**** EXERCISE MATERIALS ****

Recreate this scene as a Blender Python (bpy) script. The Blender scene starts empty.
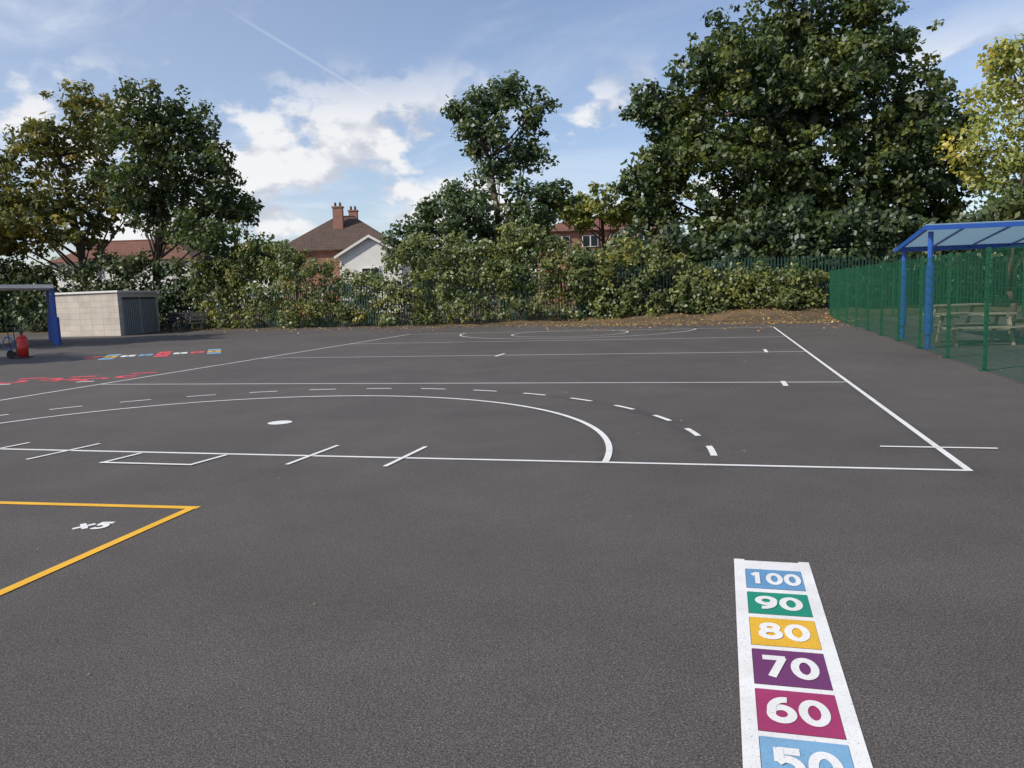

****
**** EXERCISE MATERIALS ****

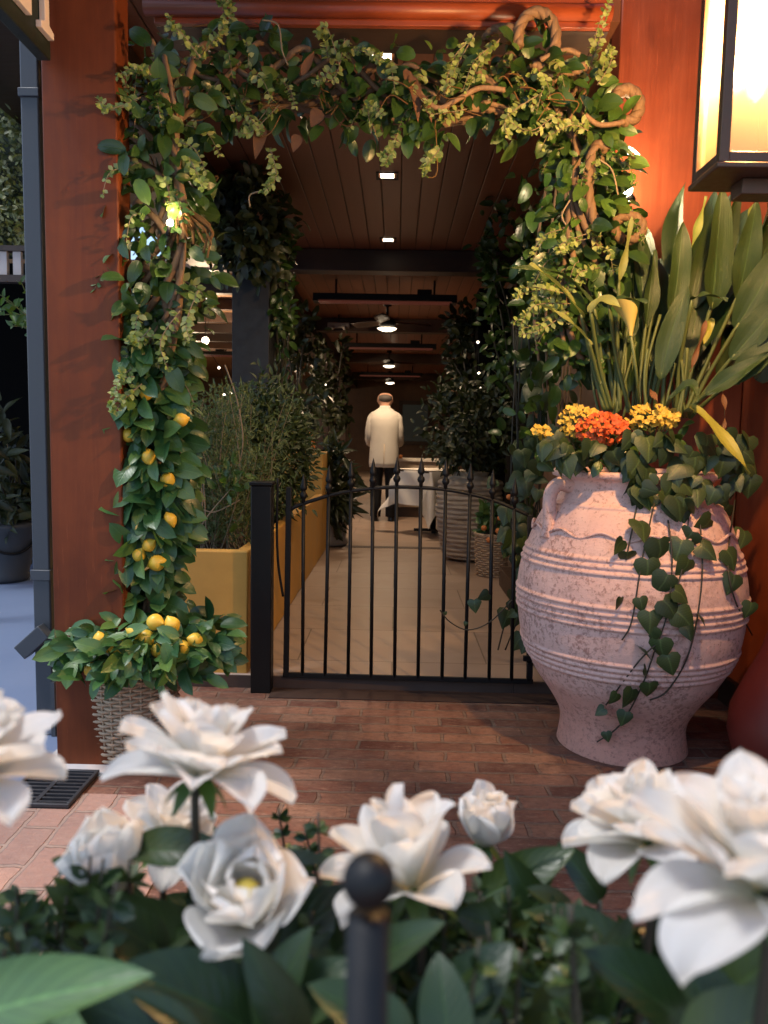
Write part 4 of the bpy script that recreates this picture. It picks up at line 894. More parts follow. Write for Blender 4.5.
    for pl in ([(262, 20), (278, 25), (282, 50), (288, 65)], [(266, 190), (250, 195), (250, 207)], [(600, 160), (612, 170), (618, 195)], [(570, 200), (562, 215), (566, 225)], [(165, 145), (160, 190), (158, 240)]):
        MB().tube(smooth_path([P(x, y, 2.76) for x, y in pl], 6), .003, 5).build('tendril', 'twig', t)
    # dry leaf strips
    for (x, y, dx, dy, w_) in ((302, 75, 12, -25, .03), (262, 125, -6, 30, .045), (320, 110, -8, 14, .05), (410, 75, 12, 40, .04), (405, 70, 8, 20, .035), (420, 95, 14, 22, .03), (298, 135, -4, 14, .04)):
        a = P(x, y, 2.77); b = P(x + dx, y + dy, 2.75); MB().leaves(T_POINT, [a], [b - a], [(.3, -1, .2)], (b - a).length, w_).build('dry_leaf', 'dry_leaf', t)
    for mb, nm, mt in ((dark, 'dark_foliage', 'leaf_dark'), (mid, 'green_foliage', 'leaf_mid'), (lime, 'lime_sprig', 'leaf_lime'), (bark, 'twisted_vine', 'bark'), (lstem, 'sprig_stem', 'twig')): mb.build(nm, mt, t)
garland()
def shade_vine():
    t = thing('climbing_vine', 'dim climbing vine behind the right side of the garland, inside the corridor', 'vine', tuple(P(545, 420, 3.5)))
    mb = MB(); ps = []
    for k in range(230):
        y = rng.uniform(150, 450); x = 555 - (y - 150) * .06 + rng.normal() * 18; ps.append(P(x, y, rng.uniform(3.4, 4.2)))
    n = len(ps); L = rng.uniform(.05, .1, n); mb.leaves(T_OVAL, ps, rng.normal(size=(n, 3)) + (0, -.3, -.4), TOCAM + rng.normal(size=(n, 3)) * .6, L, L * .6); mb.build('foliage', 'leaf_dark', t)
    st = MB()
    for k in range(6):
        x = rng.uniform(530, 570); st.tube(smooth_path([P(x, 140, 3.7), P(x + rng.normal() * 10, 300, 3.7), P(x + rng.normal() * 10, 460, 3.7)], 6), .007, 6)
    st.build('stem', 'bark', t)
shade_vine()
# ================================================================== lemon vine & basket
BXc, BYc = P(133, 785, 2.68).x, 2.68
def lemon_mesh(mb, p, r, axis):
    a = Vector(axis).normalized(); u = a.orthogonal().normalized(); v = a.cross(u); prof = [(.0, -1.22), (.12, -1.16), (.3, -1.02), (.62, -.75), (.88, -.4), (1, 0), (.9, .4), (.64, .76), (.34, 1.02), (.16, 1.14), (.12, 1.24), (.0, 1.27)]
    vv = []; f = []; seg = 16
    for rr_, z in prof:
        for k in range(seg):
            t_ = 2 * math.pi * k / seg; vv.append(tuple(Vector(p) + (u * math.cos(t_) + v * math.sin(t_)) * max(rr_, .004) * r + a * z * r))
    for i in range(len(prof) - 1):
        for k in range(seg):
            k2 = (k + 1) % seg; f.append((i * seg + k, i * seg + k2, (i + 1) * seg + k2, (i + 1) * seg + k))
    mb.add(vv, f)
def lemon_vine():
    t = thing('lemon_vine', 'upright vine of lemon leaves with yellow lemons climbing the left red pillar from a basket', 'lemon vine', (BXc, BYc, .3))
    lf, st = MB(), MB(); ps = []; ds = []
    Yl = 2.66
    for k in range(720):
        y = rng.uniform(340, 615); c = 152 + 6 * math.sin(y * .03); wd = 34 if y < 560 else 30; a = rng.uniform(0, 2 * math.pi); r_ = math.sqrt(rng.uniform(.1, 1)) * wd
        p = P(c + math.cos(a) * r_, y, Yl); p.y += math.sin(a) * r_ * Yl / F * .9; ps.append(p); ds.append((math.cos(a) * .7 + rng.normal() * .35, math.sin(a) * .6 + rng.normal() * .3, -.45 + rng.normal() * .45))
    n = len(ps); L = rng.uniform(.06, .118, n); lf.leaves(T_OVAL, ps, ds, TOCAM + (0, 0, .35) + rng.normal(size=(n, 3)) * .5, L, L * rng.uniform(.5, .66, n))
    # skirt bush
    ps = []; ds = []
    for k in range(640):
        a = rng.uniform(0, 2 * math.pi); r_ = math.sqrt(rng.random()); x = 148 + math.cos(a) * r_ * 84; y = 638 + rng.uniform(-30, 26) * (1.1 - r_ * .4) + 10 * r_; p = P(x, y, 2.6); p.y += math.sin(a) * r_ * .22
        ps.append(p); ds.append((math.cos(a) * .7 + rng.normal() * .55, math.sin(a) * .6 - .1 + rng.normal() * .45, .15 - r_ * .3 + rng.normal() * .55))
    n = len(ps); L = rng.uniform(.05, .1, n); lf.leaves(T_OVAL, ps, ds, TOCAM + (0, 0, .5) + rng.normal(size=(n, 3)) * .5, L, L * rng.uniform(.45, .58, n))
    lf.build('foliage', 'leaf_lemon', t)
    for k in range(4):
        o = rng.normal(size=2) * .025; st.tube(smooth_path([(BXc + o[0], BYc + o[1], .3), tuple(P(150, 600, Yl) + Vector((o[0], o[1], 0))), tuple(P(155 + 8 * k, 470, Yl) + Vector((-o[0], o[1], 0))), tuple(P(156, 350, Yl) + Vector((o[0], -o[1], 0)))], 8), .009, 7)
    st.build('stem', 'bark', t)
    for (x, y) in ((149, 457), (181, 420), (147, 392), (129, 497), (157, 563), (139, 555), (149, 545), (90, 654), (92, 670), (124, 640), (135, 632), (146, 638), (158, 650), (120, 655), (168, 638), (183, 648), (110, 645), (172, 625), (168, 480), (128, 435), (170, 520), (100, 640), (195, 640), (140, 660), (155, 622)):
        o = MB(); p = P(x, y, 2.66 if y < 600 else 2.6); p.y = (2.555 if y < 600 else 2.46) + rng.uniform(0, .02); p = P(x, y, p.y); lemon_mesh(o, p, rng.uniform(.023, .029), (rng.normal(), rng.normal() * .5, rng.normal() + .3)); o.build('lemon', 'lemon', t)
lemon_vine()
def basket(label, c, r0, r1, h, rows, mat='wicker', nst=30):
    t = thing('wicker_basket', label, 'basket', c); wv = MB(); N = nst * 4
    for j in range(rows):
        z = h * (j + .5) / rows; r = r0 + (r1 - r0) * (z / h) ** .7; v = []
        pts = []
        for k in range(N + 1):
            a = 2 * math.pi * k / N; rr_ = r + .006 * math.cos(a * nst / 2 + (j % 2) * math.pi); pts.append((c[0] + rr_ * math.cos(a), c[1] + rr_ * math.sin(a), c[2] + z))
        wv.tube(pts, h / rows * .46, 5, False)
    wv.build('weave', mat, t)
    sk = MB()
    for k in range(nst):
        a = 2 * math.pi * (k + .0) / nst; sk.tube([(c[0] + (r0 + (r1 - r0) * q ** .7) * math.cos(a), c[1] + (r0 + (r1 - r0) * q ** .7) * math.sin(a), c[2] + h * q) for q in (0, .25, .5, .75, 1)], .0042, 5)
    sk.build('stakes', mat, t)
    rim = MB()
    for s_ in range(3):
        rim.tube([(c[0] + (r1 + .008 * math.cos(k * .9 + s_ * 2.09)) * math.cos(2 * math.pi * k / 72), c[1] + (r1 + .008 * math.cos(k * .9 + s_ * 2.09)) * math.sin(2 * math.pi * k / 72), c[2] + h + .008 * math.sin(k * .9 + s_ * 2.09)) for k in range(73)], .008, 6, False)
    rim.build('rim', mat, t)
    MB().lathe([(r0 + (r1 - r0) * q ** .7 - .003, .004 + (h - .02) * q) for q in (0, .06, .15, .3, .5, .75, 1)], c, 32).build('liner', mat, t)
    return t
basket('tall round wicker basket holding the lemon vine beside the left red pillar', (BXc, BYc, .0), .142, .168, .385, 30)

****

» **DO THIS**:
Find the word "TOCAM" in the records and pull out each line that has it.

» **RESULT BELOW**:
    n = len(ps); L = rng.uniform(.05, .1, n); mb.leaves(T_OVAL, ps, rng.normal(size=(n, 3)) + (0, -.3, -.4), TOCAM + rng.normal(size=(n, 3)) * .6, L, L * .6); mb.build('foliage', 'leaf_dark', t)
    n = len(ps); L = rng.uniform(.06, .118, n); lf.leaves(T_OVAL, ps, ds, TOCAM + (0, 0, .35) + rng.normal(size=(n, 3)) * .5, L, L * rng.uniform(.5, .66, n))
    n = len(ps); L = rng.uniform(.05, .1, n); lf.leaves(T_OVAL, ps, ds, TOCAM + (0, 0, .5) + rng.normal(size=(n, 3)) * .5, L, L * rng.uniform(.45, .58, n))